Among the rivers his organization has been working on in southern New Brunswick is the Petitcodiac.

A causeway was put across what had been a kilometre-wide section of that river in 1968.

"When I was a kid any culvert coming out of the river you could stand there and fill a bucket with white perch. The last 10 years I don’t think any were caught in the river.

      - Chad Cook, fisherman

Runs of shad dropped off immediately, striped bass stopped coming up the river, salmon began a long decline that resulted in extirpation and tom cod were shut out, too.

Then, in 2011, they opened up the gates, allowing the water to flow freely.

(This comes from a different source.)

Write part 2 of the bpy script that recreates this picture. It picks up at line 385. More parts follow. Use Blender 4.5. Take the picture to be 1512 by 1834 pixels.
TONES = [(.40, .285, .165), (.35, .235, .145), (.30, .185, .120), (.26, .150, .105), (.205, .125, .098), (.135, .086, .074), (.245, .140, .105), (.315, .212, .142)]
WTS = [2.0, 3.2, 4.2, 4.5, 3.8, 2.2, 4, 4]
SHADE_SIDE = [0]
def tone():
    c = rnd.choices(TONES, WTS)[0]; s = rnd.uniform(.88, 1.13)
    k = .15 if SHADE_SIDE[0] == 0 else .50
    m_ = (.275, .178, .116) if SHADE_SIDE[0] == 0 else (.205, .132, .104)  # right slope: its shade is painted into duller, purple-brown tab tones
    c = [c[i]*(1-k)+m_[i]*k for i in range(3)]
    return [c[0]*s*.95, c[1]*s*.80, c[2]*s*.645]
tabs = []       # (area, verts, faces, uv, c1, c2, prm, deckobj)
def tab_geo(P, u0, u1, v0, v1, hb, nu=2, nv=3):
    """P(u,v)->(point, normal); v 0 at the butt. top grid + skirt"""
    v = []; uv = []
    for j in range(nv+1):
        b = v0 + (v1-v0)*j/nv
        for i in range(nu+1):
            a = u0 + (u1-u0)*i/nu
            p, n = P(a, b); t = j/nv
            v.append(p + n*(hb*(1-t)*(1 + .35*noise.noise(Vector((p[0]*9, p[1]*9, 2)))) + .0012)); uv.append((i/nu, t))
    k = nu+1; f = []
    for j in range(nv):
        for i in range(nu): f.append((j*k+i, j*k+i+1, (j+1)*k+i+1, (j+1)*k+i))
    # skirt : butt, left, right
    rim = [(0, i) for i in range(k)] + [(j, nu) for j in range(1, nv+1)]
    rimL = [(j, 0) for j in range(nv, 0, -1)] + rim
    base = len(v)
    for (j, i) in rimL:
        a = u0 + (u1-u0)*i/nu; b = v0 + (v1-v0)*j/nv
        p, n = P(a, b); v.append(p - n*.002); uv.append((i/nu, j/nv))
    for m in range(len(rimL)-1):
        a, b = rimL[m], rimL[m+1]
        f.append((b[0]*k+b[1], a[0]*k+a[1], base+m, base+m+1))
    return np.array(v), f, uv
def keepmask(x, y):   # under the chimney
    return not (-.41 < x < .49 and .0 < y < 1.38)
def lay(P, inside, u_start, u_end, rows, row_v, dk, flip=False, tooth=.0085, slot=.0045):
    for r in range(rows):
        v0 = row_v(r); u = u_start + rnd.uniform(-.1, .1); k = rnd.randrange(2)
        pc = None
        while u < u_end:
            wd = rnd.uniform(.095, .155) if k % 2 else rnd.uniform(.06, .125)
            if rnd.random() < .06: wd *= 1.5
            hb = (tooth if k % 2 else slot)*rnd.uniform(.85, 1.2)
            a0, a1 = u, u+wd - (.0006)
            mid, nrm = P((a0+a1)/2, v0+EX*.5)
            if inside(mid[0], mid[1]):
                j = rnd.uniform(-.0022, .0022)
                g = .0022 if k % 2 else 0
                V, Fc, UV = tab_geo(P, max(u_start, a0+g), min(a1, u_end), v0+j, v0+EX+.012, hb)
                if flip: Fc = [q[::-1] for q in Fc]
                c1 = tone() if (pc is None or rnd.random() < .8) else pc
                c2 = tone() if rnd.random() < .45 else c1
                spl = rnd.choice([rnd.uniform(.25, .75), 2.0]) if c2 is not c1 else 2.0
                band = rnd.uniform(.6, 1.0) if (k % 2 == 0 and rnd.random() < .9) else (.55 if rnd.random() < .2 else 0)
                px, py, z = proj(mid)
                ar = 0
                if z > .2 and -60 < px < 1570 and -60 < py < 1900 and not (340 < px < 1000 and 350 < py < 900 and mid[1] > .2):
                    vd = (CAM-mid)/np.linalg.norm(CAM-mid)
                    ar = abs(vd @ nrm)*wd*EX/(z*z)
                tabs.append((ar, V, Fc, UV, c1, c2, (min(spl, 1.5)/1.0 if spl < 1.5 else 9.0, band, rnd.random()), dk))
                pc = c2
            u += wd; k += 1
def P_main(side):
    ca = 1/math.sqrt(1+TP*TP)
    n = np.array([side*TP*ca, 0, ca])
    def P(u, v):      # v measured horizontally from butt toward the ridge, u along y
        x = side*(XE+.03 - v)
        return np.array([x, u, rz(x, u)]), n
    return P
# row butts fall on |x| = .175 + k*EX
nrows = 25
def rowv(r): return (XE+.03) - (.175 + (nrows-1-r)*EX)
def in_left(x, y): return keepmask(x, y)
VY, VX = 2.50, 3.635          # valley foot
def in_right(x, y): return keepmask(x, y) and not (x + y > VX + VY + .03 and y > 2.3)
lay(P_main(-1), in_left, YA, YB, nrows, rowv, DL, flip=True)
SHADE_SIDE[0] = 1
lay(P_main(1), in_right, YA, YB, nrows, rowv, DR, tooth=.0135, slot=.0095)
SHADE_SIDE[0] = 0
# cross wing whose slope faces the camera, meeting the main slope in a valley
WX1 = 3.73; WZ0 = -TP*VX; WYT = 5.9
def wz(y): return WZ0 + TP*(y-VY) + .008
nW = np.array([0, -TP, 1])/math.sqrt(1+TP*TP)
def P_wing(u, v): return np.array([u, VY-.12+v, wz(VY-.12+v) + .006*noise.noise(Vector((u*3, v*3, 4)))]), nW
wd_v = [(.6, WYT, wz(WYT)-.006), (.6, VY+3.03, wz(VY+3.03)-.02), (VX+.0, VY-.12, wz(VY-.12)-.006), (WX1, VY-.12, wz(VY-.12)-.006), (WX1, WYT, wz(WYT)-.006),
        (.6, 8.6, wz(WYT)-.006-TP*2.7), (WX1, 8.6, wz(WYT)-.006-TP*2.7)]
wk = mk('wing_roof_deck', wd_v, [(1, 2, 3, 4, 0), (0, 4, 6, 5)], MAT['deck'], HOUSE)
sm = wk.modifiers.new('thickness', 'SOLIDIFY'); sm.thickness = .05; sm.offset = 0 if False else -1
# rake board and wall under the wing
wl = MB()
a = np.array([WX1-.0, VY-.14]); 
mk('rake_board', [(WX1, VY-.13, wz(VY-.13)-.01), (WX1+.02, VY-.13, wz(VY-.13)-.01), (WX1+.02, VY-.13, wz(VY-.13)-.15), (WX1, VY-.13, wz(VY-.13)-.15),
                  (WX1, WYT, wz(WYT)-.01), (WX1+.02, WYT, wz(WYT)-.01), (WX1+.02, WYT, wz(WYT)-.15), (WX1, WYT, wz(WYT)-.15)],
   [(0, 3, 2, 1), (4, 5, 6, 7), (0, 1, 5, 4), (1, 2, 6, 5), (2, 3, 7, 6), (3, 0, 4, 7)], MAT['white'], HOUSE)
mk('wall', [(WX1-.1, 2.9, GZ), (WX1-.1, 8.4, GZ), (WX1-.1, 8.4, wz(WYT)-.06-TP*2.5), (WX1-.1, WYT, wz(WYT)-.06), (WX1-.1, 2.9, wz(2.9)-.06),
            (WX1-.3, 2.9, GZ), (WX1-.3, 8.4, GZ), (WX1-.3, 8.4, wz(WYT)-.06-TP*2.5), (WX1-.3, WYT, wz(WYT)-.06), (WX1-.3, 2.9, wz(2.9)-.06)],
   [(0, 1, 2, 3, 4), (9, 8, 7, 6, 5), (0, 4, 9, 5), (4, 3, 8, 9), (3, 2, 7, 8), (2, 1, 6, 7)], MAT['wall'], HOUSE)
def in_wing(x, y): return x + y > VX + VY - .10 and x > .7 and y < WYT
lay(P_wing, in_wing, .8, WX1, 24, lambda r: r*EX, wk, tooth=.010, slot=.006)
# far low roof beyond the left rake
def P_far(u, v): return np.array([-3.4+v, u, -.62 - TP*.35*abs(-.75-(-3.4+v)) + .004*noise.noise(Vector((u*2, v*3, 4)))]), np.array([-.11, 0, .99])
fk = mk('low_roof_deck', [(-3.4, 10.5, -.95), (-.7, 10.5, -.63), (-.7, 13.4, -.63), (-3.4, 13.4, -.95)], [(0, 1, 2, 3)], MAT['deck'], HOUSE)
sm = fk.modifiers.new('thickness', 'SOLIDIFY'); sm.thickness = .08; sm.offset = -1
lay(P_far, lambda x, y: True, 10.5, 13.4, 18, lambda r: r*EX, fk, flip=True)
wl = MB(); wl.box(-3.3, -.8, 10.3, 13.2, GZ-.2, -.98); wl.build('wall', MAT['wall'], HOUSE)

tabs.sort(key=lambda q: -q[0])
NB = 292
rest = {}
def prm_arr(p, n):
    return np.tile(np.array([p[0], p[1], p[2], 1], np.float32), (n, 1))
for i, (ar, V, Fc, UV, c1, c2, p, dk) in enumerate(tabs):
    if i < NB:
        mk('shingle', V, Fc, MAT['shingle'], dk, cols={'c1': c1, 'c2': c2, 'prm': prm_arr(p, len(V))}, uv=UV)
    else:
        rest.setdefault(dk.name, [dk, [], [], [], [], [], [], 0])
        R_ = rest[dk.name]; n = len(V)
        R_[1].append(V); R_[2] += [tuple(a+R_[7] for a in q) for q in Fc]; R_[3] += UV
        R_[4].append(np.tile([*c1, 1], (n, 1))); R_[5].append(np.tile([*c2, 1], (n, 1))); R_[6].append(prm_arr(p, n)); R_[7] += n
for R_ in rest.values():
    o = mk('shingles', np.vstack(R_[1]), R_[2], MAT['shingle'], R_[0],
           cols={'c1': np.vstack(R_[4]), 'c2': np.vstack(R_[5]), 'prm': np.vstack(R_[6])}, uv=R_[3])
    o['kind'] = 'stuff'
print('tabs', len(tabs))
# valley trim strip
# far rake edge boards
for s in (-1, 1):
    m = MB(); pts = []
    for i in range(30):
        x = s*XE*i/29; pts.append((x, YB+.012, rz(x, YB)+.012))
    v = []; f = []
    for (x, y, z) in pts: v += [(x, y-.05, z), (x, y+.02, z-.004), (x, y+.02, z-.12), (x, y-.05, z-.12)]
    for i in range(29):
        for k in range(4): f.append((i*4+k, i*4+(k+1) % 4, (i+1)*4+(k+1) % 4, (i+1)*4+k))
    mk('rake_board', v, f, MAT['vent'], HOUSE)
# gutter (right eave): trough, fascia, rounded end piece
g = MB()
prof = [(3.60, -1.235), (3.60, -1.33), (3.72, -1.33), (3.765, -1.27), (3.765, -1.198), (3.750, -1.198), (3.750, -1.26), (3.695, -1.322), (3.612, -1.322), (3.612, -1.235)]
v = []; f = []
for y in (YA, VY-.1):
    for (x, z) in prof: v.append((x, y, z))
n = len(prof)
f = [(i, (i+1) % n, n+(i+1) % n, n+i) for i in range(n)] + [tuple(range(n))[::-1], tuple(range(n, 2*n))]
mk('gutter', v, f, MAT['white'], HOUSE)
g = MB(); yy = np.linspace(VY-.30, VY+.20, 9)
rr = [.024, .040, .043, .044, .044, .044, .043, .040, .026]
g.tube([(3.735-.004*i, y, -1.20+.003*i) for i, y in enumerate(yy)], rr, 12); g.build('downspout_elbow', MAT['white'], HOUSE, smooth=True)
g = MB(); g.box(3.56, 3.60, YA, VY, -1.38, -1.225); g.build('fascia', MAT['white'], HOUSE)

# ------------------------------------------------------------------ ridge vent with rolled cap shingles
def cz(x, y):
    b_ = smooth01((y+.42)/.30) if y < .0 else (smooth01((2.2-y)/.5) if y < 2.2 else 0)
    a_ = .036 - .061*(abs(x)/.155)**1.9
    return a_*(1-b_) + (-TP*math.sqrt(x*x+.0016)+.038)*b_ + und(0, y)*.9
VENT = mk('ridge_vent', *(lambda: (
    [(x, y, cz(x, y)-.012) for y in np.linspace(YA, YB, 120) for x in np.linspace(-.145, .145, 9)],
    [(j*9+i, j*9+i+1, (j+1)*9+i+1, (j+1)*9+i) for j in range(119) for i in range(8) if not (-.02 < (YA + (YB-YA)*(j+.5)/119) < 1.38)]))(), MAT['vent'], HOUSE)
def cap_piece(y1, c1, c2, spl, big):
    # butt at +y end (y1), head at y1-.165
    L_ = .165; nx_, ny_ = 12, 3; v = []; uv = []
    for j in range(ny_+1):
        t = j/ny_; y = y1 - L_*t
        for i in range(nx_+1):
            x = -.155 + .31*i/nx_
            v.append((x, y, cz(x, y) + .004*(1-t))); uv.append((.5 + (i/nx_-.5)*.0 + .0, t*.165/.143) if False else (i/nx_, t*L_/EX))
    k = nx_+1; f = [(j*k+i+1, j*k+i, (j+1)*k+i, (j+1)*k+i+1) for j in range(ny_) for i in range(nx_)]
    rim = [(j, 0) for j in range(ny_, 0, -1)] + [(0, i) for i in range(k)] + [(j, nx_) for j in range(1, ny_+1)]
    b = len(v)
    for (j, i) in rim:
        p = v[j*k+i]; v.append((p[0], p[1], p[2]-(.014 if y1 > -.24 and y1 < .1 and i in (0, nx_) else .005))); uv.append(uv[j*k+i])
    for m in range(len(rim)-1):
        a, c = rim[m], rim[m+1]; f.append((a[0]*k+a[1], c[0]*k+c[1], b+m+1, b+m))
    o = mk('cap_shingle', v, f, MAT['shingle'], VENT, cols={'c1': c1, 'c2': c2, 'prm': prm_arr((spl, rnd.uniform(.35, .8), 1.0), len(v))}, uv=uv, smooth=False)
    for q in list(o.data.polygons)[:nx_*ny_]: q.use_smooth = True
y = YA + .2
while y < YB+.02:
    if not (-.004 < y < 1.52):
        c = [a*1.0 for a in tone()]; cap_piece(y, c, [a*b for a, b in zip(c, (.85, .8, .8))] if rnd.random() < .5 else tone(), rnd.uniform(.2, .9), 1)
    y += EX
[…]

Striped bass are back in heavy numbers, though there’s no evidence yet as to whether they are successfully spawning in the river.

Shad, too, are returning in greater numbers every year.

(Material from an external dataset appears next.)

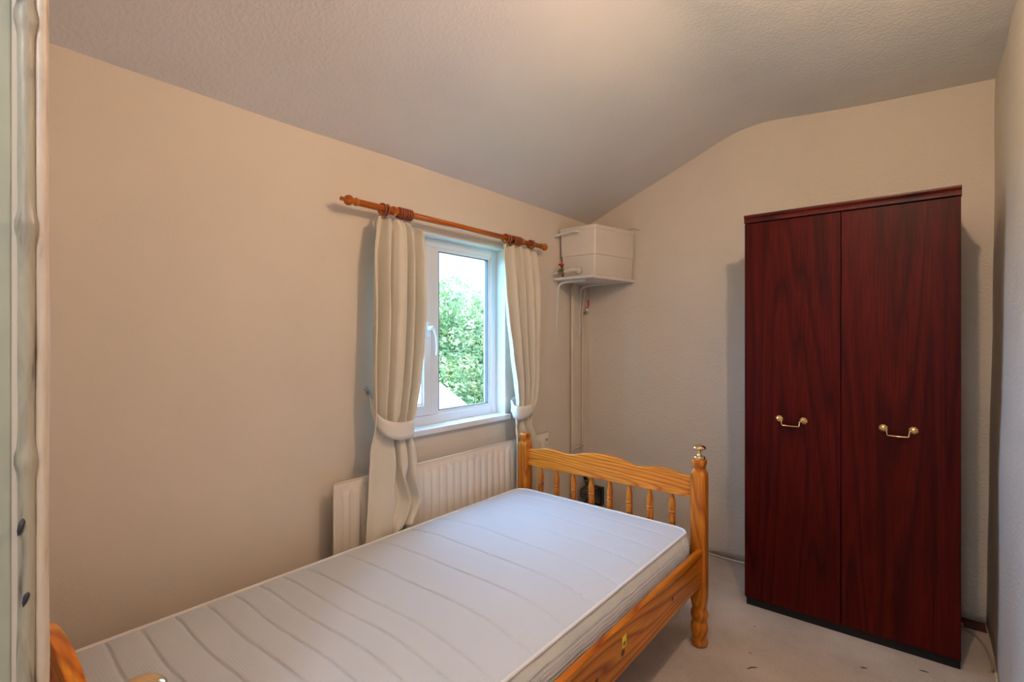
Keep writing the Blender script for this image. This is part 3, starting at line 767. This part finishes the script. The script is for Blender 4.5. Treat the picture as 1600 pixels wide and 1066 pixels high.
def interp(tab, z):
    # tab sorted by falling z
    if z >= tab[0][0]: return tab[0][1:]
    for a, b in zip(tab, tab[1:]):
        if z >= b[0]:
            t = (a[0]-z)/(a[0]-b[0]); t = t*t*(3-2*t)*.5+t*.5
            return tuple(p+(q-p)*t for p, q in zip(a[1:], b[1:]))
    return tab[-1][1:]
def curtain(name, tab, folds, label, ztop, zbot, tie, seed, nz=150, nu=160):
    t = thing(name, (tab[0][3], (tab[0][1]+tab[0][2])/2, .4), label, 'curtain')
    bm = BM(); g = []
    for j in range(nz+1):
        row = []
        for i in range(nu+1):
            s = i/nu
            zb = zbot(s) if callable(zbot) else zbot
            z = ztop(s)-(ztop(s)-zb)*j/nz
            yl, yr, x, amp = interp(tab, z)
            ph, fx, side = folds(s, z)
            y = yl+(yr-yl)*min(1, max(0, s+side))
            x = x+amp*fx+lump((s*7, seed, z*3), 1.2, .006*min(1, amp/.02))
            row.append(bm.verts.new((x, y, z)))
        g.append(row)
    for a, b in zip(g, g[1:]):
        for i in range(nu): f = bm.faces.new((a[i], a[i+1], b[i+1], b[i])); f.smooth = True
    c = obj('cloth', bm, 'curtain', t); md = c.modifiers.new('t', 'SOLIDIFY'); md.thickness = .003; md.offset = 0
    return t
def gather(s, z, ztop):  # pencil-pleat frill along the very top
    k = max(0, 1-(ztop-z)/.06); return .35*k*math.sin(s*2*PI*15)
tabL = [(1.846, 1.303, 1.520, -1.800, .012), (1.800, 1.292, 1.555, -1.797, .016), (1.683, 1.274, 1.556, -1.790, .022), (1.458, 1.270, 1.545, -1.785, .026), (1.27, 1.262, 1.527, -1.780, .026),
        (1.124, 1.256, 1.503, -1.772, .024), (1.02, 1.258, 1.482, -1.768, .020), (.955, 1.262, 1.466, -1.765, .018), (.90, 1.256, 1.462, -1.765, .018), (.84, 1.245, 1.474, -1.762, .020),
        (.72, 1.232, 1.483, -1.758, .022), (.62, 1.222, 1.505, -1.752, .022), (.56, 1.215, 1.488, -1.750, .020), (.40, 1.205, 1.43, -1.746, .014)]
def foldL(s, z):
    low = max(0, min(1, (1.0-z)/.12))
    # above the tie: six unequal folds converging; below: a flat left panel and bunched right half
    a = math.sin(2*PI*(s*4.2+.10*math.sin(s*9)+.16*(1.85-z)*math.sin(s*5+.4))+.5)
    hi = 1.25*math.copysign(abs(a)**.7, a)+.30*math.sin(2*PI*(s*8.3)+1.3+z*.8)
    w = max(0, min(1, (s-.47)/.12))
    zig = 2.2*max(0, .70-z)*2.6
    b_ = math.sin(2*PI*((s-.47)*4.3+.25+zig*.32+.06*math.sin(z*30)))
    lo = (1-w)*(.25*math.sin(s*5.5)+.15) + w*(1.2*math.copysign(abs(b_)**.75, b_)+.3*math.sin(2*PI*(s*8)+z*9))
    f = hi*(1-low)+lo*low+gather(s, z, 1.846)*1.2
    side = (.02*math.sin(2*PI*s*6)*(1-low)+w*low*.035*math.sin(2*PI*(s*5)+z*11))*math.sin(PI*s)
    return 0, f, side
cl = curtain('curtain', tabL, foldL, 'long cream curtain left of the window, hanging down to the mattress', lambda s: 1.838-.022*max(0, (s-.6)/.4)-.005*math.cos(s*2*PI*5), lambda s: .40 if s < .42 else .40+.11*min(1, (s-.42)/.25), None, 3)
tabR = [(1.850, 2.125, 2.425, -1.800, .012), (1.79, 2.119, 2.431, -1.797, .016), (1.609, 2.124, 2.437, -1.790, .022), (1.426, 2.143, 2.431, -1.785, .024), (1.243, 2.172, 2.417, -1.780, .024),
        (1.059, 2.203, 2.408, -1.775, .022), (.968, 2.211, 2.388, -1.77, .018), (.905, 2.203, 2.350, -1.768, .016), (.83, 2.190, 2.345, -1.768, .018), (.76, 2.185, 2.37, -1.757, .018), (.70, 2.182, 2.391, -1.755, .018), (.53, 2.177, 2.425, -1.755, .018), (.40, 2.171, 2.44, -1.755, .016)]
def foldR(s, z):
    a = math.sin(2*PI*(s*4.1+.05*math.sin(s*8))+.4+.5*(1.8-z))
    f = 1.1*math.copysign(abs(a)**.7, a)+.3*math.sin(2*PI*(s*7.7)+2.0)+gather(s, z, 1.85)*1.2
    low = max(0, min(1, (.92-z)/.1)); f = f*(1-low)+low*(.9*math.sin(2*PI*(s*2.4)+.6)+.4*math.sin(2*PI*s*5+1))
    return 0, f, .02*math.sin(2*PI*s*5)*math.sin(PI*s)
cr = curtain('curtain', tabR, foldR, 'long cream curtain right of the window, behind the bed post', lambda s: 1.840-.005*math.cos(s*2*PI*5), .40, None, 8)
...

“Recovery is slow but we are seeing progress,” said Redfield.

“One of challenges we face is that there’s not as much information about what pre-causeway conditions were like to make it easy to make comparisons.”

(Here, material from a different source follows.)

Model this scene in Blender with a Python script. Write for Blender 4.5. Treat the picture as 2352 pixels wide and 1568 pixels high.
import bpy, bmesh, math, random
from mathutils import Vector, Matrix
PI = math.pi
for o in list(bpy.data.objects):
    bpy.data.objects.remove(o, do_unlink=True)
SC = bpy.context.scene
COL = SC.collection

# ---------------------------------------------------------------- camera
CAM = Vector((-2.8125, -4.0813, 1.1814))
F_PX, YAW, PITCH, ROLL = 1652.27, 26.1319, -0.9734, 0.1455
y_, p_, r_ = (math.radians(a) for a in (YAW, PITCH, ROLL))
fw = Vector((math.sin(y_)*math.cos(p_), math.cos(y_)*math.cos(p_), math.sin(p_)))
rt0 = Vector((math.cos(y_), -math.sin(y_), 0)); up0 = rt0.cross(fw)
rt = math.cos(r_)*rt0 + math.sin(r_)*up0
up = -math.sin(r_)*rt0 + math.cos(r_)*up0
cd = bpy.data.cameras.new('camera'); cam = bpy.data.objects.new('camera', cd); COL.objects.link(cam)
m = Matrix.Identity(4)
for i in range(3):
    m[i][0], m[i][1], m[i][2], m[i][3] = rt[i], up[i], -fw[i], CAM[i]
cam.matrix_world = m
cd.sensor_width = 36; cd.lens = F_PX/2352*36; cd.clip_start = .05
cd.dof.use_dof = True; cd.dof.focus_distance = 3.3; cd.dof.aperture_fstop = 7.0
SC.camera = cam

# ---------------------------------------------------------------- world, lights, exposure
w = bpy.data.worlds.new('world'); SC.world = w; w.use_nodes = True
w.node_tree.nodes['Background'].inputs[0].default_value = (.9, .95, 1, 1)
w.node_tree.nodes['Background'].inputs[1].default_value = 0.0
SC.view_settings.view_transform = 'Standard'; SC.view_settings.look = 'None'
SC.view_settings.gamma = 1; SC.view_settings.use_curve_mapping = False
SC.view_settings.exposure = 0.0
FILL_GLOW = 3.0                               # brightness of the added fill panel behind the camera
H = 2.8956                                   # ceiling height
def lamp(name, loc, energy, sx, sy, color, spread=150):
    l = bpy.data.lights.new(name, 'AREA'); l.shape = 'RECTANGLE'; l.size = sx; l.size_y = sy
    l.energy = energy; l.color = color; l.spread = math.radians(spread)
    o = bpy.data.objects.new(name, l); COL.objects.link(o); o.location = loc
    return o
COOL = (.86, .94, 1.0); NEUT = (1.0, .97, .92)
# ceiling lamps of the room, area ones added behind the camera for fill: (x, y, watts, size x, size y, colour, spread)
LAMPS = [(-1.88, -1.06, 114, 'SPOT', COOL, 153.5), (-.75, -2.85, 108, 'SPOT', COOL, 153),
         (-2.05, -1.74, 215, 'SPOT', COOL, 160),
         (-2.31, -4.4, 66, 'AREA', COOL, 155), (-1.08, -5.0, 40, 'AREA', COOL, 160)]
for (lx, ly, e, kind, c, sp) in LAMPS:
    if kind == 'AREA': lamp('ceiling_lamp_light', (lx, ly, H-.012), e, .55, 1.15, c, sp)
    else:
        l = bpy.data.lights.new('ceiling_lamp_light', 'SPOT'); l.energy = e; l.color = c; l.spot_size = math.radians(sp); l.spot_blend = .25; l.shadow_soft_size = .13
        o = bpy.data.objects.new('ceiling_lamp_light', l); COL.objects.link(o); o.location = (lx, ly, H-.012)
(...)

Back in Annapolis Royal, Cook is even noticing a difference on his clamming beds since the turbine stopped spinning.

The beds are covered in less silt, which can smother juvenile clams.

“When I was a kid any culvert coming out of the river you could stand there and fill a bucket with white perch,” said Cook.

“The last 10 years I don’t think any were caught in the river. This year there is all kinds.”

As for what he’ll do with the striped bass he considers the catch of a lifetime: some of it will get cut up as steaks and some as fillets.

How it’s cooked will depend on who’s at the stove.

His wife, Ashlie, prefers it pan-fried while he thinks deep fried is best.

Nova Scotia Power provided a written response to The Chronicle Herald stating that there is no update on its idled facility.